Thursday, November 5, 2009

Crash

There are occasions when the human aspect of the writer takes a cue from the computer and/or computer operating systems.  With this cue firmly in mind, the human aspect of the writer does what the computer operating system does--it crashes.  If you had any relationship with the PC, you were aware of the ominous BSOD, the blue screen of death, which pulses with insistent menace before your eyes.  You try such time-tested mechanisms as making sure you are plugged in, which is to say, determine if you have had sufficient coffee.  When that does not appear to be the cause, you try rebooting, which is in this case turning to another scene in a work in progress, even beginning to laugh at the potential for discovering that the entire crash was the result of trying to write a scene that was not needed and wouldn't work for any of your favorite writers.  The laughter is a knowing laughter as a few sentences come forth, but then flutter and stop.

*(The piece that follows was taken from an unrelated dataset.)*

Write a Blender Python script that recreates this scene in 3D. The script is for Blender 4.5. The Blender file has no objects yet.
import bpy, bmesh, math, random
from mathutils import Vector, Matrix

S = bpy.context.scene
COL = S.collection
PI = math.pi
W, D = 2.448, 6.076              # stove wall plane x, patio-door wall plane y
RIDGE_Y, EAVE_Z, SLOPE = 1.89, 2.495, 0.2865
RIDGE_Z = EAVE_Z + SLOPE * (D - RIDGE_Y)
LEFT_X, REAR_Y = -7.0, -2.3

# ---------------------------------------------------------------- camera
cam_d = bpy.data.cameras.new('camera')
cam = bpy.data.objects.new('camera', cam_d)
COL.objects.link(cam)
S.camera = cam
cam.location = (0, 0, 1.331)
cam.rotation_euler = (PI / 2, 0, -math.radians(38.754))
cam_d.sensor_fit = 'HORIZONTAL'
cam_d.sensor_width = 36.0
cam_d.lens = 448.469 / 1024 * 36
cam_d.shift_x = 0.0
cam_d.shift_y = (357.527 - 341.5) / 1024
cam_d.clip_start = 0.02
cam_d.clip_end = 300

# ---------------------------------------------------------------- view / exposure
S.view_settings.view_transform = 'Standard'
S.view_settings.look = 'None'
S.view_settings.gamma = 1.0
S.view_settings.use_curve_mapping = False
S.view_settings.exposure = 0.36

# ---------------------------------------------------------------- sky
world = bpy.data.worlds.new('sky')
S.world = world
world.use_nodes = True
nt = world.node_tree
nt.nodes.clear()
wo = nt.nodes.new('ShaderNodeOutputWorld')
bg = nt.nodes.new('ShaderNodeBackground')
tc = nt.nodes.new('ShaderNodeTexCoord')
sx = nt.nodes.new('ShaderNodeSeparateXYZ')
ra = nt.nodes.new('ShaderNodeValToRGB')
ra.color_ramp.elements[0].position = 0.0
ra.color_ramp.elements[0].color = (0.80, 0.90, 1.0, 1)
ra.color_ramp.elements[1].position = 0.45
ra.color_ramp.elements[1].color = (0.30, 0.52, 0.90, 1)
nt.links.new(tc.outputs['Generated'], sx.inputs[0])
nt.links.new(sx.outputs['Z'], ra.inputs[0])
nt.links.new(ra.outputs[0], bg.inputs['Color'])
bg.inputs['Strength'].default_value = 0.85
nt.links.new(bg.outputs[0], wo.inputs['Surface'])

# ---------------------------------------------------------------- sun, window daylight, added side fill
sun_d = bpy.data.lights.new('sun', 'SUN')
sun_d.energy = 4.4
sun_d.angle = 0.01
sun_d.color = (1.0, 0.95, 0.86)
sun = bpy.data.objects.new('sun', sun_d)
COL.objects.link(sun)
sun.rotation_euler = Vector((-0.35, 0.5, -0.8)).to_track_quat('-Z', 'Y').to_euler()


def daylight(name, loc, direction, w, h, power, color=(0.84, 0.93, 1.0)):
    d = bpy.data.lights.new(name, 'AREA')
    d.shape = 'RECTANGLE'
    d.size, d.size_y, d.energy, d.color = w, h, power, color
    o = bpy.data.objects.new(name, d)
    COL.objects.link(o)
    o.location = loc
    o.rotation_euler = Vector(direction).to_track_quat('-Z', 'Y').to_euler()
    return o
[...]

Crash, after all, means crash; the operating system is down, do you hear?  Down.

Desperate measures are needed.  Radio has its occasional Emergency Warning tests, with sounds emerging from the speakers that remind you of deep, determined snoring, followed by the reassuring, This was only a test.  Had there been an emergency, you would have been directed to the Emergency Warning System.  For computer emergency, you go to Tech Support, telephone calls to individuals with engaging Madrasi or Bengali accents that put you in mind of curry.  You will please to be turning off your computer. 

Tech support for the human condition is a combination of music, any music but Bach, which seems so compelling to you that it draws you into it for an examination of it and experience of it that demands your full interest and precludes the precious quality you have come to recognize as associative.  Music and reading.  While it is true these days that you have been on a particular Haydn and Mozart bent, finding each composer a kind of trampoline that sends your spirits soaring, they at the moment seem lackluster and so you turn to jazz, which in addition to its swinging beat captures the essence of a spontaneous pursuit of a harmonic puzzle, aspects that should help.  But don't.

This process has not consumed that much time.  You are still playing with options, one of which can be pulling forth an editorial job awaiting your attention so that you can cope with it and return it to its rightful owner, the better to send an invoice.  But you hesitate because this editing activity is something you want to be as up for in its way as the up is when you are composing.  And the editorial projects are uniformly good, so you cannot rely on your potential for irritation with the writer for missing observations or dribbling aimlessly instead of the metaphorical drive to the basket or the even more metaphorical long shot from the three-point range.

There is the equivalent of the lovely feature on your MacBook, the Force Quit, a deliberate shutting off of a program that doesn't work, allowing you to return to the flow of energy before the crash. You have sitting atop the chair that is as close to an In-box as you will have in a non-salaried position a longish letter seemingly inchoate in its details, digressions, and assertions, a work that seems to expect something of you, some sort of response, which you realize involves two separate acts, the full-out first response, then the revised edition that removes the cholers.  

Thus do you apply Force Quit, which in this case is finding something so laden with feeling, intensity, implication that you write your way back to the process that has done so well by you.